The Jury by Renée Lettow Lerner

The Jury by Renée Lettow Lerner

Author:Renée Lettow Lerner [Lerner, Renée Lettow]
Language: eng
Format: epub
ISBN: 9780190923938
Publisher: Oxford University Press
Published: 2022-11-28T00:00:00+00:00


Providing expertise: special juries

A type of jury that used to be frequent in the common-law world is the special jury. These juries provided expertise on difficult or technical matters, and they drew from more limited pools than ordinary juries. These types of jury have gone into decline. More democratic, egalitarian ideals have discouraged special juries. But today, when evidence is increasingly complicated and in mathematical or scientific form, the idea of a special jury may be more important than ever. Even judges have difficulty with highly technical questions, and special juries could help.

Special, technical juries have a long pedigree at common law. One of the earliest was the jury of matrons, a jury composed entirely of married women whose job was to determine if a female convict was pregnant. If she was, execution would be postponed at least until the birth of the child, but often in practice indefinitely. Some of these jurors were midwives. In the mid-eighteenth century, as England was becoming a global commercial power, questions of commercial law and marine insurance became vital. These cases often turned on technical knowledge. Lord Mansfield, Chief Justice of the King’s Bench, made extensive use of special juries to get these questions right. He understood the importance of accuracy of legal decisions for England’s economic development. He called together juries of sea captains to decide factual questions involving marine insurance, and juries of merchants to advise on business practices. Other English judges followed his example.

In the United States, courts sometimes used special juries of educated people, often called “blue-ribbon juries,” to decide complicated cases. Many states used such a procedure, but have abandoned it, some as late as the 1980s. Delaware is the only state that has retained the special jury, for use in complex civil litigation.

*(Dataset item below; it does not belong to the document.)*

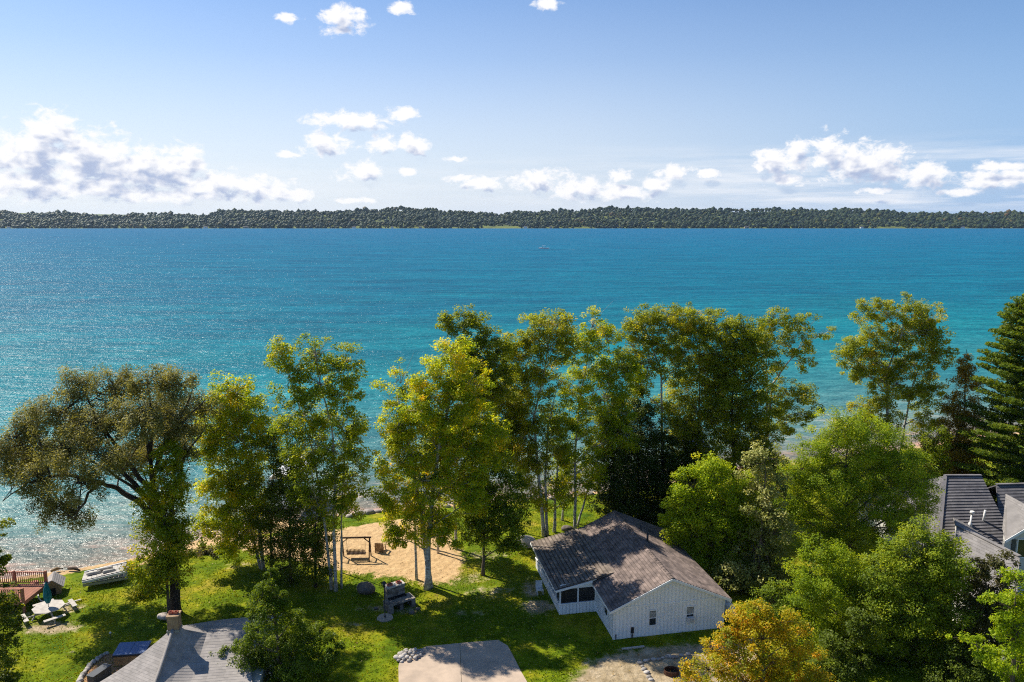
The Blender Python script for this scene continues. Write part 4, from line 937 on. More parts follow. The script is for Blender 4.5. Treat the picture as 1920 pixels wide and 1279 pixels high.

Like Lord Mansfield’s England, Delaware has a strong interest in maintaining its courts as a forum for accurate decision of commercial cases.

Today, some of the most complicated cases involve intellectual property, especially patent infringement. The technologies can be so complicated that judges have trouble understanding them, much less ordinary jurors. Some persons have proposed using special, technically trained juries in patent cases. Such proposals highlight the tension between ordinary juries and the desire for modern expertise. This is an example of the many tensions involved in jury selection, which careful attention to the purposes of the jury can help to resolve.